Albert Gubay was an exceptional man; an entrepreneurial genius who, in his lifetime, created a business empire that was worth over £700 million. His determination, drive and passion to create a lasting legacy was borne from a pact he made as a young, penniless man where he vowed to give half of the wealth he created to the service of God. That vision was to become a reality, but he went much further and ended up leaving most of the wealth he created to AGCF so that causes such as those above could be helped.

Albert Gubay’s ambitions for the charity perpetuated his philosophy: “Every penny wasted or lost reduces the pot available to the charity.”

In February 2011, Pope Benedict XVI bestowed upon Albert Gubay the Knight Commander with Star of the Order of St Gregory the Great. This is an order which is given for conspicuous service to the Church and society. The award was bestowed on Albert Gubay for the philanthropic work he carried out over many years and in recognition of the establishment of AGCF.

National Churches Trust

Since 1953, the National Churches Trust has provided funding of over £130 million to support the UK’s church buildings, almost all of it raised thanks to incredible generosity of philanthropic trusts and individual donors.

We work with churches of all denominations and are UK-wide, providing support, training and advice to keep UK churches open and in good repair.

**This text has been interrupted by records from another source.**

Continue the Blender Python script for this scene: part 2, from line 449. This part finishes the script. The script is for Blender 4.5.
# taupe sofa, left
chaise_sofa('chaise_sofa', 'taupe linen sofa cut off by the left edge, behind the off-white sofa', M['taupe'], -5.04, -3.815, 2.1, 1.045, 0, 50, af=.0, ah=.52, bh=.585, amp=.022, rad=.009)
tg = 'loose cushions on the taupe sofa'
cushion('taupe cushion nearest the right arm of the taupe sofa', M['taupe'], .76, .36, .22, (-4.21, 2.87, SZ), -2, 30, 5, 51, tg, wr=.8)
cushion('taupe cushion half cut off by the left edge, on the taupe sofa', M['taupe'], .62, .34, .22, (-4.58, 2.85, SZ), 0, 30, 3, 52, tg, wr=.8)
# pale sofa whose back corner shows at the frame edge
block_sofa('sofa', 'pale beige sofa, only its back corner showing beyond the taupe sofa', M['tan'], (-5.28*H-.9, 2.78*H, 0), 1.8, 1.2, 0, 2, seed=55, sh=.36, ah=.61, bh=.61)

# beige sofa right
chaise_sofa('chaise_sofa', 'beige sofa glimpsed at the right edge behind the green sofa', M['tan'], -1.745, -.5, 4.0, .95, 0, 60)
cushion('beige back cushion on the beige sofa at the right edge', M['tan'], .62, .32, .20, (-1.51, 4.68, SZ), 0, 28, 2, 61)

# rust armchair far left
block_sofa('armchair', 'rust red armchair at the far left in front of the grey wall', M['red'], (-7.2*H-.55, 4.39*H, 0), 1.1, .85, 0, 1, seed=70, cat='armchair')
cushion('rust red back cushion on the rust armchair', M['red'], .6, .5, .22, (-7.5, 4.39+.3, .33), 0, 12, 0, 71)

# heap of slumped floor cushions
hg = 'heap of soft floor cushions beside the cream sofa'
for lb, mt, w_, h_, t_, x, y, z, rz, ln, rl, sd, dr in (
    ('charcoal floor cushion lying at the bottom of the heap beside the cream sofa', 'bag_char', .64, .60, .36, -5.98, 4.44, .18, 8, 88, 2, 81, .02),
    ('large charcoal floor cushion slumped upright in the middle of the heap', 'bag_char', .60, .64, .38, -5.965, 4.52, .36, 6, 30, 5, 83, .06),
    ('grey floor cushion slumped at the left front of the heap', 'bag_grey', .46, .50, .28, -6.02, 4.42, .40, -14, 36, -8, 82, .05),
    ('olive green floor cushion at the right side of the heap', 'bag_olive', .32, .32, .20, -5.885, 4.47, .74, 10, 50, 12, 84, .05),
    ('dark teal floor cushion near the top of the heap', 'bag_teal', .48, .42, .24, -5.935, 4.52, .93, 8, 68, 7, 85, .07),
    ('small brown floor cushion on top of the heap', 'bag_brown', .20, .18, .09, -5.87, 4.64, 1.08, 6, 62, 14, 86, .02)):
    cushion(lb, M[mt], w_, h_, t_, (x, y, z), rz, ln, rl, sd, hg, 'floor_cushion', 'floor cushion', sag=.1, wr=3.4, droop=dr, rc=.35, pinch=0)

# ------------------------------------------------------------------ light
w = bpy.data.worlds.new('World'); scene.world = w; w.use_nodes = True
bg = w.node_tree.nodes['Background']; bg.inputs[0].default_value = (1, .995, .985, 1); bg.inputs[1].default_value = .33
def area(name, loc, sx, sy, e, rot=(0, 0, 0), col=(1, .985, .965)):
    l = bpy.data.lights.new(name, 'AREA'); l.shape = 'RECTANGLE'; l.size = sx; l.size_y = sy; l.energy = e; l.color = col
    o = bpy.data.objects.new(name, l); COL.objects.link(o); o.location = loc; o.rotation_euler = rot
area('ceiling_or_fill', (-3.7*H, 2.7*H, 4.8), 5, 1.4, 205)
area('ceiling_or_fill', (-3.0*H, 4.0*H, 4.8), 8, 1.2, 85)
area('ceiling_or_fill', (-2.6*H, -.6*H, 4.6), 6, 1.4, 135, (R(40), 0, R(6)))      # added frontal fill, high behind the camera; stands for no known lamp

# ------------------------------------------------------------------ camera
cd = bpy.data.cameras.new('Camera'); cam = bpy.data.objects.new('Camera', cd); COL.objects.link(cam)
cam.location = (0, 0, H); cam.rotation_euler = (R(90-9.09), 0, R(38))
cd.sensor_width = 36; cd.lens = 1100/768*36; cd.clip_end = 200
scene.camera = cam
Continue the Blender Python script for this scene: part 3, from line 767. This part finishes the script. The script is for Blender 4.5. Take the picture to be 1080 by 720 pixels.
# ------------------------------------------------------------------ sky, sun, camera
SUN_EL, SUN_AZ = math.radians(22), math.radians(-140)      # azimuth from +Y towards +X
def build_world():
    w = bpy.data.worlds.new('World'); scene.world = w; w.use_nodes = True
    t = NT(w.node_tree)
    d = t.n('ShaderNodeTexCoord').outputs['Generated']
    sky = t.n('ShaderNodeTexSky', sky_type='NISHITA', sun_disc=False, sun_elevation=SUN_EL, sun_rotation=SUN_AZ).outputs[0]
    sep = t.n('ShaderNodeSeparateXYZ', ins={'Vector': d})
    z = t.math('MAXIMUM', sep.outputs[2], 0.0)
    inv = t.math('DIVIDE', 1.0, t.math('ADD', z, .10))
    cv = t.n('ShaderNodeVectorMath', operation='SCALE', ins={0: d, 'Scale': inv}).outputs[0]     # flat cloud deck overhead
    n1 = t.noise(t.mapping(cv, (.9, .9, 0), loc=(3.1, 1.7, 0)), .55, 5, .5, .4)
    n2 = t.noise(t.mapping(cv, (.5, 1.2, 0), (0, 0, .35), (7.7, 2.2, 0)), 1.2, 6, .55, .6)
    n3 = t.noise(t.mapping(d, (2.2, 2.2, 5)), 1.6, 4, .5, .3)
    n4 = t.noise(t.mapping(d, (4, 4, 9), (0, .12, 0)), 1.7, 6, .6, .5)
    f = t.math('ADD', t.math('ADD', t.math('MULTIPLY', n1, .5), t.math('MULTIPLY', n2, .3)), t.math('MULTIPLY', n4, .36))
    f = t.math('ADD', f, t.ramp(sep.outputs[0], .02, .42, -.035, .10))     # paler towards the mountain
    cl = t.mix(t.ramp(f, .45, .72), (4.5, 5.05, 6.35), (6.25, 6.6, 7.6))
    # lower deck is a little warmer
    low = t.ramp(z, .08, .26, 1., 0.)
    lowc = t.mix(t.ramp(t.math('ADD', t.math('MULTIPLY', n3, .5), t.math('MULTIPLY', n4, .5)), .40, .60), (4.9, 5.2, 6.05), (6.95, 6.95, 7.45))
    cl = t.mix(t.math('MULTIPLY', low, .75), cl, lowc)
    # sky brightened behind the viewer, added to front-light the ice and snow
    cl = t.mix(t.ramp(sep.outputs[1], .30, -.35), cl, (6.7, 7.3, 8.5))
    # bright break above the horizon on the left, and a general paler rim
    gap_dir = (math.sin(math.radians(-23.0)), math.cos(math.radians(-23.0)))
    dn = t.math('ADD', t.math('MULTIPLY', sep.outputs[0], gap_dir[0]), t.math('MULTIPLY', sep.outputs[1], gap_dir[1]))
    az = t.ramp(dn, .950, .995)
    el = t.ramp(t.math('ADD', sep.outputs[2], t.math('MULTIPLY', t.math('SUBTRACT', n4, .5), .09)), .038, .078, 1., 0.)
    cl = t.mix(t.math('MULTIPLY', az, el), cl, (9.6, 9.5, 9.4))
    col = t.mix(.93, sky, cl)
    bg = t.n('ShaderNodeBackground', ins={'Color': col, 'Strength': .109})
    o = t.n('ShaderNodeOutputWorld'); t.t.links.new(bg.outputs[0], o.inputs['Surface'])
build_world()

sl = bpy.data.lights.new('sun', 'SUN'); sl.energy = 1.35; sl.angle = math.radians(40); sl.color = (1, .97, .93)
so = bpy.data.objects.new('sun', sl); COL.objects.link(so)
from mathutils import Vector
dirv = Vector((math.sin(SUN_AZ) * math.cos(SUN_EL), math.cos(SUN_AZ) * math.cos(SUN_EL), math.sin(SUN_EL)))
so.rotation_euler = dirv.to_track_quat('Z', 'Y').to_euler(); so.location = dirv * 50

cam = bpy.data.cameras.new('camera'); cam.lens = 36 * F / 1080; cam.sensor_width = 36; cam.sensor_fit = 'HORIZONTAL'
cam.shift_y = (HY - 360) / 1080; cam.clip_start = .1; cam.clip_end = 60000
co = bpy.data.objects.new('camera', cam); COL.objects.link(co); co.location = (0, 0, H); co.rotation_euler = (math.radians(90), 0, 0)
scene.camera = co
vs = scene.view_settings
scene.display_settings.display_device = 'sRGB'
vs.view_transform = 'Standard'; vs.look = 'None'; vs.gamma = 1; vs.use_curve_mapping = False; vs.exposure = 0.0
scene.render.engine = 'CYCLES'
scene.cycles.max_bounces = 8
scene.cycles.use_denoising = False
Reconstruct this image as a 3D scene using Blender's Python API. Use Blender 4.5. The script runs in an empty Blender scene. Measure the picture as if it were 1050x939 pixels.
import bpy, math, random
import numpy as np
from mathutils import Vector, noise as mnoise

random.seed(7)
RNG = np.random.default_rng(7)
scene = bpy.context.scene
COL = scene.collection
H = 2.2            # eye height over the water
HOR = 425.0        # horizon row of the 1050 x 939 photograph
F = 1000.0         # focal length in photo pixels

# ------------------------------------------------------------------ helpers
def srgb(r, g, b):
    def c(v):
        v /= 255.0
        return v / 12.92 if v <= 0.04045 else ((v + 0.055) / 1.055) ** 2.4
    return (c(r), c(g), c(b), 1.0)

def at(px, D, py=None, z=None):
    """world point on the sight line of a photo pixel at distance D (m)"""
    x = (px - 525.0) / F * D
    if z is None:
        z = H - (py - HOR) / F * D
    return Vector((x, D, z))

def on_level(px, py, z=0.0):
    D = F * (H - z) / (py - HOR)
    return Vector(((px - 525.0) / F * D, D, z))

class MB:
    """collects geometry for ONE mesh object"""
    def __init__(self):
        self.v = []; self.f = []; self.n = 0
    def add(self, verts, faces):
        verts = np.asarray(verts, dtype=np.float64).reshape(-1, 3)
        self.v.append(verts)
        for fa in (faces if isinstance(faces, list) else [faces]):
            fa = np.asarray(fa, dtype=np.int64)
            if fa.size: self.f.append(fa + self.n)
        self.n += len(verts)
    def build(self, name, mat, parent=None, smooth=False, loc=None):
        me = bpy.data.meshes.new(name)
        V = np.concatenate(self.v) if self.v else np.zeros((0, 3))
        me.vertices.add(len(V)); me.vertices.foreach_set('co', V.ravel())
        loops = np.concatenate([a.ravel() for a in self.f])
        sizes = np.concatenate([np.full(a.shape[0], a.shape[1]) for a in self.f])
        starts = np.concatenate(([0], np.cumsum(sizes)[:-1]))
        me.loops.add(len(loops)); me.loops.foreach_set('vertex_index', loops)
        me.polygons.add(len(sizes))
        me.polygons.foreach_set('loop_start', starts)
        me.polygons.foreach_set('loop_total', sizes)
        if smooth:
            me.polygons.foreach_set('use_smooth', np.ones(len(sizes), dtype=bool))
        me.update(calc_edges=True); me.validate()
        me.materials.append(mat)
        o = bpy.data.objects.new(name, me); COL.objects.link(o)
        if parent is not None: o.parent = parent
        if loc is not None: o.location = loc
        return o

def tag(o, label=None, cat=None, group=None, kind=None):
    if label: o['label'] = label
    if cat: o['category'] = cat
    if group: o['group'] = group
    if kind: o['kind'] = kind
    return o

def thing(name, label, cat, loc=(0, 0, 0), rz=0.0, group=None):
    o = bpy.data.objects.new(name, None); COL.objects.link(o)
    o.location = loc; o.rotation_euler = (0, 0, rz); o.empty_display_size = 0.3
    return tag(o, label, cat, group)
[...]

In 2023, with the support of the National Heritage Lottery Fund, the National Churches Trust launched Cherish a new three-year support programme for churches in Scotland, Wales and the North West of England. This is bringing experienced support officers to help local people deal with the challenges of looking after church buildings and £1 million of extra funding for repairs and maintenance.

In 2024, the National Churches Trust launched Every Church Counts, a six point plan on how to save the UK’s church buildings. It offers a blueprint for how these buildings can be kept open and in use.